--- Start of Collected data ---
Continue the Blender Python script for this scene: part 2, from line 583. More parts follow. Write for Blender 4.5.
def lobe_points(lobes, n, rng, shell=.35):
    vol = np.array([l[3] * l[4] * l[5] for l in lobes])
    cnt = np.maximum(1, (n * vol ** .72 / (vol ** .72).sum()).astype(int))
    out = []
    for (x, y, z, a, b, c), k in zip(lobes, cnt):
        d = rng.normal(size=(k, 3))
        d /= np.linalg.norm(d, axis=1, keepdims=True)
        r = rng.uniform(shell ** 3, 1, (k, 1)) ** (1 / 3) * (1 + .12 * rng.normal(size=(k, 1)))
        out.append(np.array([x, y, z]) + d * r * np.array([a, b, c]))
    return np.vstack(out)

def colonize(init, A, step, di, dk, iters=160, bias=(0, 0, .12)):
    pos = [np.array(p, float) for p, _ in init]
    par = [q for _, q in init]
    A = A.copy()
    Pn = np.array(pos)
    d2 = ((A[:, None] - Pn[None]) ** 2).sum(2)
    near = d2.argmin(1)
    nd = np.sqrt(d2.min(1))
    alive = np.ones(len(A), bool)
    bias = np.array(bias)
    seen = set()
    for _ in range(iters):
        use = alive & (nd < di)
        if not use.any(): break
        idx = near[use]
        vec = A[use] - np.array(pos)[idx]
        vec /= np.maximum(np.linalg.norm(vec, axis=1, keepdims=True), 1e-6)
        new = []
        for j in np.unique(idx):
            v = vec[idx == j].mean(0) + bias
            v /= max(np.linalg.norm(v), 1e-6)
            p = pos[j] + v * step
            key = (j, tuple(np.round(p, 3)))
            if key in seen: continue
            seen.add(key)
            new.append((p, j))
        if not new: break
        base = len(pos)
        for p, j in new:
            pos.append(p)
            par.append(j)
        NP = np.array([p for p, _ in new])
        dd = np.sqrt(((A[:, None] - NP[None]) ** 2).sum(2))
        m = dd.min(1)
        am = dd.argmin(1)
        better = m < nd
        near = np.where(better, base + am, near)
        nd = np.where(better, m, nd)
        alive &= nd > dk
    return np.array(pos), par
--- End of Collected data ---
Return the lines above precisely as they appear, beginning at the first line and ending at the line with "return np.vstack(out)", and nothing after it.

Continue the Blender Python script for this scene: part 2, from line 583. More parts follow. Write for Blender 4.5.
def lobe_points(lobes, n, rng, shell=.35):
    vol = np.array([l[3] * l[4] * l[5] for l in lobes])
    cnt = np.maximum(1, (n * vol ** .72 / (vol ** .72).sum()).astype(int))
    out = []
    for (x, y, z, a, b, c), k in zip(lobes, cnt):
        d = rng.normal(size=(k, 3))
        d /= np.linalg.norm(d, axis=1, keepdims=True)
        r = rng.uniform(shell ** 3, 1, (k, 1)) ** (1 / 3) * (1 + .12 * rng.normal(size=(k, 1)))
        out.append(np.array([x, y, z]) + d * r * np.array([a, b, c]))
    return np.vstack(out)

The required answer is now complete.